Adapun politik dengan makna modern, maka hal ini tidak dibenarkan Islam, tidak dikenal oleh agama ini. Karena politik modern itu hanyalah kemampuan untuk berdebat, berdiskusi, berkelit, bersikap munafik, berubah-ubah (plin-plan), dan mengikuti setiap wadah yang politik diletakkan padanya.
Maka politik dengan makna modern berlepas diri dari agama, agamapun berlepas diri darinya, karena tidak memelihara kemashlahatan umat, tidak membangkitkan agama di kalangan umat.
Oleh karena itu kita harus membedakan antara siyasah syar'iyyah (politik Islam) yang dikehendaki oleh Allâh, yang Dia telah memilihkan agama ini untuk umat ini, dengan politik modern, yang berusaha dengan berbagai cara untuk mencapai puncak kekuasaan.
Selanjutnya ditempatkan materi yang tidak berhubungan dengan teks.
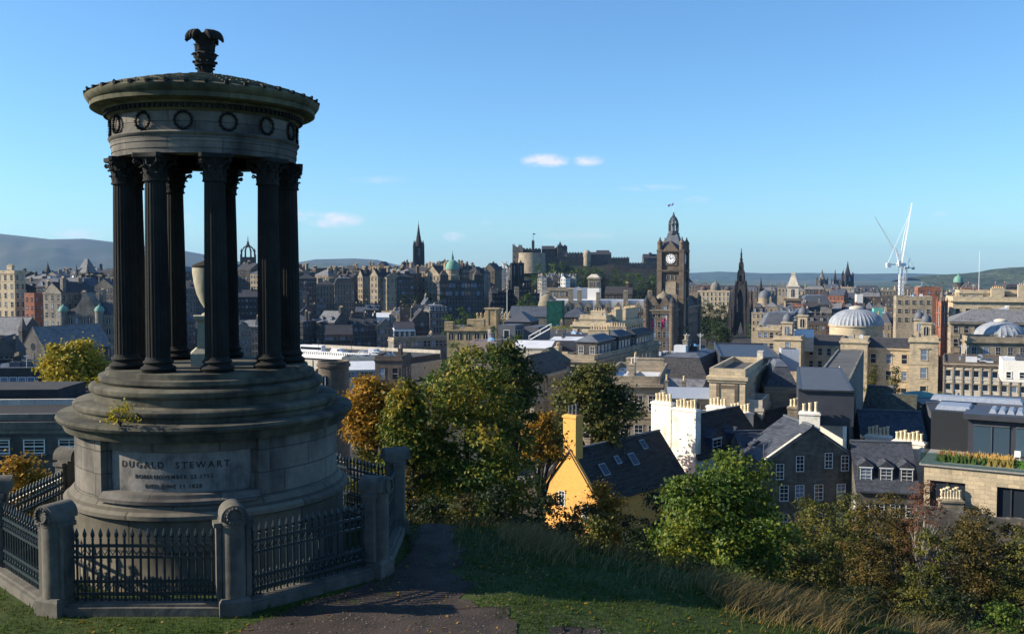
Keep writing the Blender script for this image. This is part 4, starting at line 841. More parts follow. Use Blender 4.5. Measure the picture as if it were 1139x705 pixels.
def vehicle(label, cat, f, side, kind, col, group='vehicles crossing the bridge'):
    m = plain('paint_'+label.split()[0]+cat.replace(' ', '_'), col, .3, 0, .5, .03)
    base = t0 + Vector((cos(ang)*L*f-sin(ang)*side, sin(ang)*L*f+cos(ang)*side, 0))
    v = thing(cat.replace(' ', '_'), label, cat, tuple(base), ang, group)
    if kind == 'bus':
        MB().xprism([(-1.25, .4), (1.25, .4), (1.25, 3.0), (1.1, 3.2), (-1.1, 3.2), (-1.25, 3.0)], -5.5, 5.5).build('body', m, v); MB().bx(-5.3, 5.3, -1.27, 1.27, 1.5, 2.5).build('window_band', GL, v); ws = (-3.6, 3.4)
    elif kind == 'van':
        MB().yprism([(-2.6, .4), (2.7, .4), (2.7, 1.2), (1.9, 1.35), (1.3, 2.3), (-2.5, 2.4), (-2.6, 2.2)], -.98, .98).build('body', m, v); MB().yprism([(1.3, 1.4), (1.85, 1.4), (1.2, 2.15), (.2, 2.15), (.2, 1.4)], -1.0, 1.0).build('window_band', GL, v); ws = (-1.7, 1.8)
    else:
        MB().yprism([(-2.1, .3), (2.1, .3), (2.15, .8), (1.1, .95), (.5, 1.45), (-1.1, 1.48), (-1.8, 1.0), (-2.1, .9)], -.88, .88).build('body', m, v); MB().yprism([(.95, .95), (.45, 1.38), (-1.05, 1.4), (-1.6, .97)], -.895, .895).build('window_band', GL, v); ws = (-1.3, 1.35)
    for x in ws:
        for y in (-.95, .95):
            o = MB().lathe([(.34, -.12), (.34, .12)], 12).build('wheel', TYRE, v, (x, y*(1.25 if kind == 'bus' else .93), .34)); o.rotation_euler = (pi/2, 0, 0)
t0 = t.location+a0
vehicle('white and blue bus on the bridge beside the memorial columns', 'bus', .30, 3.5, 'bus', (.7, .72, .78))
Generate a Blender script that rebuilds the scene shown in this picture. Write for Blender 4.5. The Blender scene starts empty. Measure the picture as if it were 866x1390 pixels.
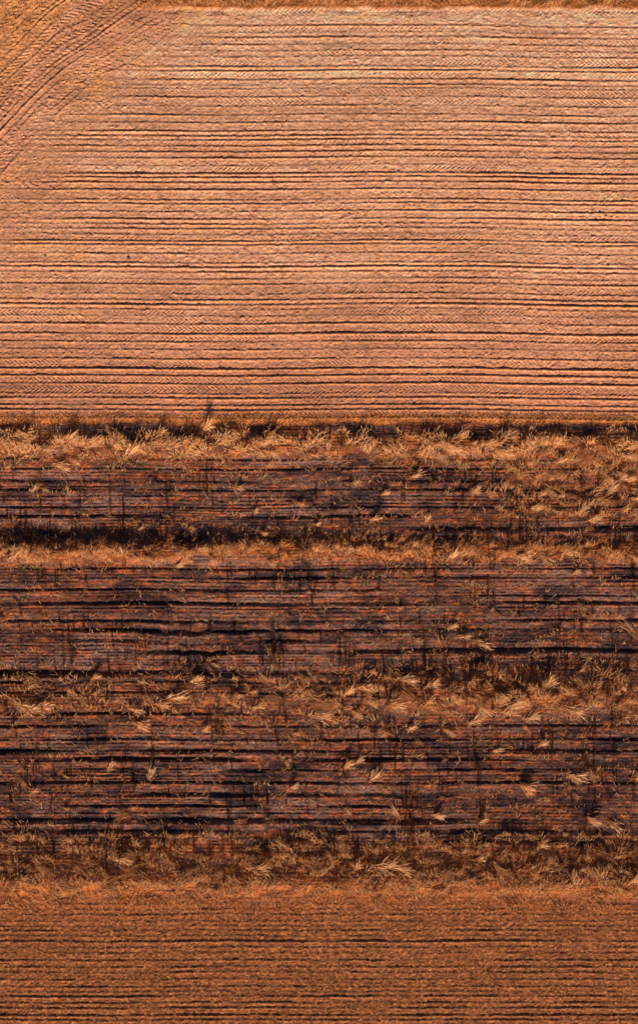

Seorang politikus (modern) akan menempuh berbagai jalan dan cara untuk itu. Dia berubah-ubah (plin-plan) bersama orang-orang yang berubah-ubah (plin-plan), dia ragu-ragu bersama orang-orang yang ragu-ragu, dan bersikap munafik bersama orang-orang munafik. Kita mohon perlindungan kepada Allâh Rabbul 'alamin. Sedangkan orang yang menggeluti siyasah syar'iyyah (politik Islam) adalah seorang 'alim rabbani.
Allâh berfirman:
(QS. 3: 79)
Akan tetapi (Nabi Allâh mengatakan):
"Hendaklah kamu menjadi orang-orang rabbani,
karena kamu selalu mengajarkan Al-Kitab
dan disebabkan kamu tetap mempelajarinya.”
(QS Ali 'Imran/ 3: 79)

Seorang 'alim rabbani adalah yang mengajarkan umat tentang ilmu-ilmu yang kecil sebelum ilmu-ilmu yang besar. Yakni dia mengetahui apa yang dibutuhkan oleh umat, kemudian dia memerintahkan untuk beribadah (kepada Allâh) dengan ibadah yang dibutuhkan pada waktu itu. Lalu meningkat sedikit
demi sedikit, sampai kesempurnaan yang disiapkan dengan idzin Allâh. Alhamdulillâhi Rabbil 'âlamin.


*)
Soal-Jawab ini kami angkat dari sebagian soal-jawab kepada para masyayikh, murid-murid Syeikh Muhammad Nashiruddin Al-Albani rahimahullâh pada daurah di Surabaya, tanggal 3 Muharam 1423H (17 Maret 2002M). Pertanyaan ini dijawab oleh Syeikh Salim bin I'ed Al-Hilali hafizhahullah, pemimpin redaksi majalah Al-Ashalah, Yordania.